Saturday, October 20, 2012

Saturday Afternoon Links

Miscellaneous material to end your Saturday.

- Jim Stanford looks in detail at the aftereffects of free trade with the U.S., and finds rather little to cheer:
In sum, the promise that free trade would induce more trade, productivity growth, and higher incomes (following traditional Heckscher-Ohlin mechanisms) is not remotely supported by the aggregate economic data. FTA defenders will critique this argument on many grounds. They say we should compare this data to an unknowable counterfactual (namely, where Canada would be in 2012 without the FTA), rather than to the pre-FTA reality. They will parse detailed sub-sector data to find evidence that productivity grew relatively faster in those industries which experienced larger tariff reduction, compared to other sectors. (Daniel Trefler has done much work in this vein – but it doesn’t negate the fact that overall Canadian productivity has languished.) These arguments do not alter the finding that the FTA has not been associated with more trade, higher productivity, or higher incomes – contrary to the promises made when it was implemented. And hence the promises now being made that more FTAs (with Europe, Korea, India, or the entire Trans-Pacific region) will do just that, must be viewed with disbelief.

So it is not the “free trade deniers” (like myself) that inhabit a fantasy world. No matter how loudly Trade Minister Fast asserts that only an economic illiterate would dare to question the virtues of free trade, it’s his side of the debate that relies on faith, rather than fact.
- Far too many people seem to be treating Paul Wells' piece about the decline of the Libs as an ordinary "rivals crowding the centre" message. But the more significant part of Wells' analysis looks to be this one:
Stephen Harper’s Conservatives reliably depict the Liberals as high-taxing statists who cannot imagine leaving a dollar in your pocket when they could spend it on daycare or a fancy census instead. Intriguingly, (Paul) Adams argues nearly the opposite: that the Liberals’ long-standing “progressive impulses” were “quietly muted in a largely collaborative project” between Jean Chrétien and Paul Martin during the almost nine years Martin served in Chrétien’s cabinet.

The Liberals’ 1993 Red Book included promises to renegotiate NAFTA, to boost immigration levels and to create 50,000 daycare spaces. None was implemented. To Adams (whose book argues, probably in vain, for a Liberal-NDP merger), the result was that the Liberals blew their credibility as defenders of activist government.

“As you stare at the wreckage of what was arguably the most successful party in the history of the democratic world, there are various explanations for its utter demagnetization in 2011,” Adams writes. “Some of them were very long-term. But one of them, surely, must have been its wilful refusal to differentiate its policies from those of the Conservatives.”
- Meanwhile, David Dayen notes that a similar problem has developed among Democrats in the U.S. - and there unlike in Canada, voters haven't enjoyed another option to express their desire for progressive change:
Obama comes at the end of a 30-year cycle of narrowing and narrowing what passes for the liberal agenda. The landscape was so different in the 1970s that Nixon was calling for a guaranteed income. Now when Democrats are really feeling bold, they highlight policies that they are proud to reveal were based on Republican ideas of just a few years earlier, things like the Heritage Foundation’s health care plan or the market-based solution of cap and trade.

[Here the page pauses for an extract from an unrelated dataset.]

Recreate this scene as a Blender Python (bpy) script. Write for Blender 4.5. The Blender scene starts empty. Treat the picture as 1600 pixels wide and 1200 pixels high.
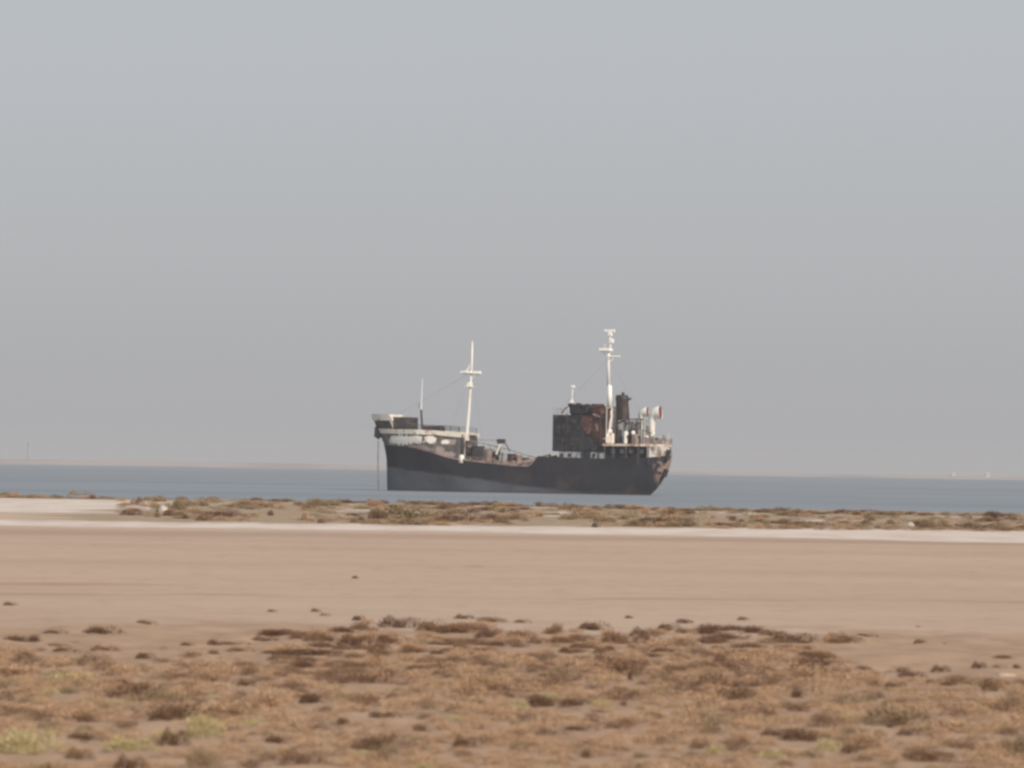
import bpy, bmesh, math, random
import numpy as np
from mathutils import Vector, Matrix, noise

scene = bpy.context.scene
COL = scene.collection
R = math.radians

# ------------------------------------------------------------------ camera
EYE = Vector((0, 0, 4.4))
FPX = 6000.0
ROLL = R(0.90)
PITCH = math.atan(131.0 / FPX)
X_ = Vector((1, 0, 0))
UP_ = Vector((0, -math.sin(PITCH), math.cos(PITCH)))
FW_ = Vector((0, math.cos(PITCH), math.sin(PITCH)))
cr, sr = math.cos(ROLL), math.sin(ROLL)
RIGHT = X_ * cr + UP_ * sr
UP = -X_ * sr + UP_ * cr
cam_d = bpy.data.cameras.new("camera")
cam = bpy.data.objects.new("camera", cam_d)
COL.objects.link(cam)
m = Matrix((RIGHT, UP, -FW_)).transposed().to_4x4()
m.translation = EYE
cam.matrix_world = m
cam_d.sensor_width = 36.0
cam_d.lens = FPX / 1600 * 36
cam_d.clip_start = 0.5
cam_d.clip_end = 30000
scene.camera = cam
cam_d.dof.use_dof = True
cam_d.dof.focus_distance = 690
cam_d.dof.aperture_fstop = 2.1


def ray(px, py):
    return (RIGHT * (px - 800) + UP * (600 - py) + FW_ * FPX).normalized()


def on_ground(px, py, z=0.3):
    d = ray(px, py)
    t = (z - EYE.z) / d.z
    return EYE + d * t


# ------------------------------------------------------------------ helpers
def tag(o, label=None, cat=None, group=None, kind=None):
    if label: o["label"] = label
    if cat: o["category"] = cat
    if group: o["group"] = group
    if kind: o["kind"] = kind
    return o


def mesh_obj(name, verts, faces, mat=None, parent=None, smooth=False):
    me = bpy.data.meshes.new(name)
    me.from_pydata([tuple(v) for v in verts], [], faces)
    me.update()
    if mat: me.materials.append(mat)
    if smooth:
        me.polygons.foreach_set("use_smooth", [True] * len(me.polygons))
    o = bpy.data.objects.new(name, me)
    COL.objects.link(o)
    if parent: o.parent = parent
    return o


class MB:
    """collects simple shapes into one mesh"""
    def __init__(self):
        self.v, self.f = [], []

    def add(self, v, f):
        n = len(self.v)
        self.v += [Vector(a) for a in v]
        self.f += [tuple(i + n for i in q) for q in f]
        return self

    def box(self, x0, x1, y0, y1, z0, z1, bev=0.0):
        b = min(bev, abs(x1 - x0) * .3, abs(y1 - y0) * .3, abs(z1 - z0) * .3)
        bm = bmesh.new()
        bmesh.ops.create_cube(bm, size=1)
        for v in bm.verts:
            v.co = Vector(((x0 + x1) / 2 + v.co.x * (x1 - x0), (y0 + y1) / 2 + v.co.y * (y1 - y0), (z0 + z1) / 2 + v.co.z * (z1 - z0)))
        if b > 0:
            bmesh.ops.bevel(bm, geom=bm.edges[:], offset=b, segments=1, affect='EDGES')
        bm.verts.index_update()
        self.add([v.co.copy() for v in bm.verts], [[v.index for v in f.verts] for f in bm.faces])
        bm.free()
        return self

    def tube(self, pts, rad, n=8, cap=True):
        pts = [Vector(p) for p in pts]
        rads = rad if isinstance(rad, (list, tuple)) else [rad] * len(pts)
        vs, fs = [], []
        for i, p in enumerate(pts):
            d = (pts[min(i + 1, len(pts) - 1)] - pts[max(i - 1, 0)]).normalized()
            a = d.orthogonal().normalized() if i == 0 else (a - d * a.dot(d)).normalized()
            c = d.cross(a)
            for k in range(n):
                t = 2 * math.pi * k / n
                vs.append(p + (a * math.cos(t) + c * math.sin(t)) * rads[i])
        for i in range(len(pts) - 1):
            for k in range(n):
                fs.append((i * n + k, i * n + (k + 1) % n, (i + 1) * n + (k + 1) % n, (i + 1) * n + k))
        if cap:
            fs.append(tuple(range(n))[::-1])
            fs.append(tuple((len(pts) - 1) * n + k for k in range(n)))
        return self.add(vs, fs)

    def prism(self, outline, z0, z1):
        n = len(outline)
        vs = [Vector((x, y, z0)) for x, y in outline] + [Vector((x, y, z1)) for x, y in outline]
        fs = [tuple(range(n))[::-1], tuple(range(n, 2 * n))]
        fs += [(i, (i + 1) % n, n + (i + 1) % n, n + i) for i in range(n)]
        return self.add(vs, fs)

    def build(self, name, mat, parent=None, smooth=False):
        return mesh_obj(name, self.v, self.f, mat, parent, smooth)


# ------------------------------------------------------------------ materials
def new_mat(name):
    mt = bpy.data.materials.new(name)
    mt.use_nodes = True
    nt = mt.node_tree
    nt.nodes.clear()
    out = nt.nodes.new("ShaderNodeOutputMaterial")
    bs = nt.nodes.new("ShaderNodeBsdfPrincipled")
    nt.links.new(bs.outputs[0], out.inputs[0])
    return mt, nt, bs, out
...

I would disagree that liberalism – although that’s probably the wrong phrase – has disappeared. It’s just become hidden beneath a thicket of campaign contributions from wealthy donors. The decline of unions as a political counterweight means that Democrats chase big money, and not surprisingly they respond to big money concerns. Issues like poverty, hunger, and need go unremarked upon on the national stage, even while they remain core concerns at the community level.
(T)he agenda at the upper echelon of the Democratic Party has narrowed over the past 50 years, and it’s not like the safety net is so stable and robust that there’s nothing more to do. In fact, our social safety net is among the tiniest in the industrialized world. But poor people don’t have lobbyists, and that’s how Washington works these days. 
 - While the Cons' enforced mindlessness has continued since Parliament resumed, at least one NDP strategy to challenge the subservience of Con MPs looks to be earning some positive reviews.

- Finally, Dennis Gruending weighs in on the Cons' decision to make Christianity the exclusive religion available to Canadian prisoners.